Tuesday, September 14, 2010
A Declining Presidency
Less Imperial, More Reactive
Robert Dallek is one of the best of the current crop of presidential historians. He's fair-minded and a scholar, but also possesses a keen ability to link the present to the historic. It was no accident that when President Obama, not once but twice, had a small group of historians to the White House for dinner, Bob Dallek was on the guest list along with Robert Caro, Doris Kearns Goodwin and a half dozen others.

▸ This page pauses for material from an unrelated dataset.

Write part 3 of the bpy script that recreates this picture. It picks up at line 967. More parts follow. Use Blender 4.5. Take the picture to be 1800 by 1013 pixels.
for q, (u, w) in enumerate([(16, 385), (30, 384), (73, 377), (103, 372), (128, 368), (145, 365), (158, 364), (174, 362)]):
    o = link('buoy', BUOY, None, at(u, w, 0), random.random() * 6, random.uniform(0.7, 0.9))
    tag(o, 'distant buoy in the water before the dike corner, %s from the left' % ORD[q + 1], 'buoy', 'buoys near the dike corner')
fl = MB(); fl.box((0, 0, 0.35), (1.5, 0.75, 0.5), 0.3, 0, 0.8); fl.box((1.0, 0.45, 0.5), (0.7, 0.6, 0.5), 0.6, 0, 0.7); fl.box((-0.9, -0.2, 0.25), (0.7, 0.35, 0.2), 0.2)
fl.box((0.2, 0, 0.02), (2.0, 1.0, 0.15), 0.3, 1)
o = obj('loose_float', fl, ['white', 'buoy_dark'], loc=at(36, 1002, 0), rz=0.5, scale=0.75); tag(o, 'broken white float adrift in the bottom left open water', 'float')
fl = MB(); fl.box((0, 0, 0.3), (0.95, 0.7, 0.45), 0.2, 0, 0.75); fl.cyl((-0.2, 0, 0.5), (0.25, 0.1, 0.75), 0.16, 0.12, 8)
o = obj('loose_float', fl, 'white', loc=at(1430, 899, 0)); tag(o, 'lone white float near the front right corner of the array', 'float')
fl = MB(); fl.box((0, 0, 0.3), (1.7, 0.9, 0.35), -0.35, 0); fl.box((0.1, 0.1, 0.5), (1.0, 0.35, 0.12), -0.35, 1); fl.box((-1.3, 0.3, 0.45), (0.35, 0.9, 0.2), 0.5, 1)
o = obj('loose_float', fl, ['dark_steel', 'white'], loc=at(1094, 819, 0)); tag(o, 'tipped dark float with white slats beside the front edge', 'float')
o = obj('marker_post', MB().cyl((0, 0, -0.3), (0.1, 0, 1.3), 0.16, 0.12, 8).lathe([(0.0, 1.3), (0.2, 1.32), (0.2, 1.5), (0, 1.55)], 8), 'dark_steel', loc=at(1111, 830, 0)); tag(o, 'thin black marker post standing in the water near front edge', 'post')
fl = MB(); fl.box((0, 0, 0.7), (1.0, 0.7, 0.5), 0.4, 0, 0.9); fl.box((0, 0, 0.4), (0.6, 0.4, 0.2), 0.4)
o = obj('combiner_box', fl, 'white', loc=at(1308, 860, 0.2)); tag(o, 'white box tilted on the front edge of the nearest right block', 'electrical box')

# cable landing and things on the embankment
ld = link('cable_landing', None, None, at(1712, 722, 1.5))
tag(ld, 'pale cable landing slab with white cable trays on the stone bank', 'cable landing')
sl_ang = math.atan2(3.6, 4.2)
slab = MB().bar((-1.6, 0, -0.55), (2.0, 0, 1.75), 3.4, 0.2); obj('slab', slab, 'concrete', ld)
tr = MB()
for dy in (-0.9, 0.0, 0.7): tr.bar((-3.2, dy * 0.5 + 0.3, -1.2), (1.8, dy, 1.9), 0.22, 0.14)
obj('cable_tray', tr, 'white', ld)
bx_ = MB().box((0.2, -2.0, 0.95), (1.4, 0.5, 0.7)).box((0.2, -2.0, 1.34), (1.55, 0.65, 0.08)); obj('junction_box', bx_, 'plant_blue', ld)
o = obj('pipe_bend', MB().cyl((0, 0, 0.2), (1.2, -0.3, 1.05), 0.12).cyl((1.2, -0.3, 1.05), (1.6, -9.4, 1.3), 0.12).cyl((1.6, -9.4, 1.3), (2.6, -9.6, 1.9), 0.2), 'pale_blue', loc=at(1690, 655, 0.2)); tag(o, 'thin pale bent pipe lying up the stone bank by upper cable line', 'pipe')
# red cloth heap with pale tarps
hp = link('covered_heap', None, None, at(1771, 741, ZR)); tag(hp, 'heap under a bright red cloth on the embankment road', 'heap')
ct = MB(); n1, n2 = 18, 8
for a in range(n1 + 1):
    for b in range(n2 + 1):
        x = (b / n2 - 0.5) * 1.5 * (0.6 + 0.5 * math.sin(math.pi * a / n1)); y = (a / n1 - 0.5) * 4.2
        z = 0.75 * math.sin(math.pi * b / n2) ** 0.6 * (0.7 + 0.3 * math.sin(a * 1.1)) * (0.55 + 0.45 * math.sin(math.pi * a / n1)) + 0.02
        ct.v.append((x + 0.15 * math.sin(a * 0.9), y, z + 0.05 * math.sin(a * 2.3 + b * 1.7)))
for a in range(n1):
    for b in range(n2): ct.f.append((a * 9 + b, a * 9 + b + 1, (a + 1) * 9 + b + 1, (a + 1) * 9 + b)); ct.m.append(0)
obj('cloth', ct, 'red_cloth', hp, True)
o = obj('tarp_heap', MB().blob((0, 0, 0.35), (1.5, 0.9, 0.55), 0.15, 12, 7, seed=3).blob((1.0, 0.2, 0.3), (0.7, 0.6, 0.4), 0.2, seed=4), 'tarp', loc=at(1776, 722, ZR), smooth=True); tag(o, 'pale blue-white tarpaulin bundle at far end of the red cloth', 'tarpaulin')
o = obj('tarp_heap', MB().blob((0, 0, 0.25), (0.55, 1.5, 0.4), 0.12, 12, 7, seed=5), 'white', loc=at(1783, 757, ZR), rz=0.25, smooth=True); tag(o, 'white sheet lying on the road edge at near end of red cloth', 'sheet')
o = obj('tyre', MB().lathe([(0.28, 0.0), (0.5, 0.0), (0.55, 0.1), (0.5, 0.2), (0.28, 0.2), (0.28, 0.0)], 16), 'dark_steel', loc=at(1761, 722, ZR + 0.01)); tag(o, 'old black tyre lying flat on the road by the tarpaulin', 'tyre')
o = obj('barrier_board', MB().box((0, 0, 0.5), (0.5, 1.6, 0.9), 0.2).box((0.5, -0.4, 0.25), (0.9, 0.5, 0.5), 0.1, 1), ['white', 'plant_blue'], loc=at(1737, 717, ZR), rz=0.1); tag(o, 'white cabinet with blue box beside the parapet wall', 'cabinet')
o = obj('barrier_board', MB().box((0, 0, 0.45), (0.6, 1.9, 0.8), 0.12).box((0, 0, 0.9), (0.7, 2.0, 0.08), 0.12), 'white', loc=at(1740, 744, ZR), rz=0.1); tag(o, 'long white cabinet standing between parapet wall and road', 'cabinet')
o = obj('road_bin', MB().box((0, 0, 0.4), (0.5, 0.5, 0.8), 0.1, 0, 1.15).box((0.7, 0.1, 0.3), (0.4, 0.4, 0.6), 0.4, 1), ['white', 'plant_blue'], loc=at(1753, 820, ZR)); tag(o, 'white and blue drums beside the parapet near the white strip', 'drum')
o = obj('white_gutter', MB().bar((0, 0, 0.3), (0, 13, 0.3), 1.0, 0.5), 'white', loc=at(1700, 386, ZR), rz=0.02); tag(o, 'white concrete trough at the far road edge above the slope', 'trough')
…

He's also discreet. When I visited with him a few weeks ago, Dallek was carefully respecting his own ground rules for the White House salon. He said he'd gladly talk about what he had told the President, but wouldn't attempt to interpret Obama's response or reaction. Others in attendance, at least at the first dinner, haven't been so careful. The brilliant and provocative Garry Wills wrote a while back about his advice to Obama and his disappointment with the president. Perhaps not surprisingly, Wills didn't get invited back. Wills has argued that Obama is making a Kennedy/Johnson-like mistake by pursuing the path he is on in Afghanistan.
In a nutshell, Dallek said he also warned Obama about the historical quagmire that Afghanistan has been and looks like has become again.
Bob Dallek's books about JFK and LBJ are important and enduring works and give him a perspective on Obama's challenges that is worth attention. Dallek is on to something with his observation to the New York Times' Matt Bai this past weekend that we are seeing "the diminished power, the diminished authority, the diminished capacity to shape events" of the Obama presidency.
Since at least 1933, when Franklin Roosevelt put his hands on the levers of presidential power, each succeeding president has attempted - many have succeeded - in expanding the authority of what the historian Arthur Schlesinger, Jr. once famously called "the imperial presidency." We may be seeing the decline of that all powerful, too powerful perhaps, presidency.
It is, Bob Dallek says, "the presidency in eclipse."
I tend to the historical view that the presidency has, since FDR's day, become too powerful and that Congress has lost its way in checking that power, particularly when Congress acquiesces to foreign policy adventures cooked up by presidents of both parties. So, a pulling in of presidential power is not an altogether unwelcome turn of event, whatever the cause.
Still, there is a problem. Is it conceivable the current Congress - on both sides of the aisle - is capable of exercising more responsible authority? Can the Congress rise, while the presidency is in eclipse? Don't hold your breath.
The days when a J. William Fulbright, a Frank Church, a Howard Baker or an Everett Dirksen could speak with moral and political authority - and often in opposition to a president - on a national or international issue seem like a distant memory. The Founders envisioned a separation of powers in the national government with each one of the three branches purposely structured to check the influence and power of the others.
If it is correct, for a variety of reasons, that Barack Obama is presiding over a shrinking presidency, then the leadership of Congress must step up their game. The balance envisioned by the Founders has to work and the responsibly for ensuring that it does is both diffused and shared.
(Note: Bob Dallek's latest book - The Lost Peace - a history of the immediate post-war period, will be out in October.)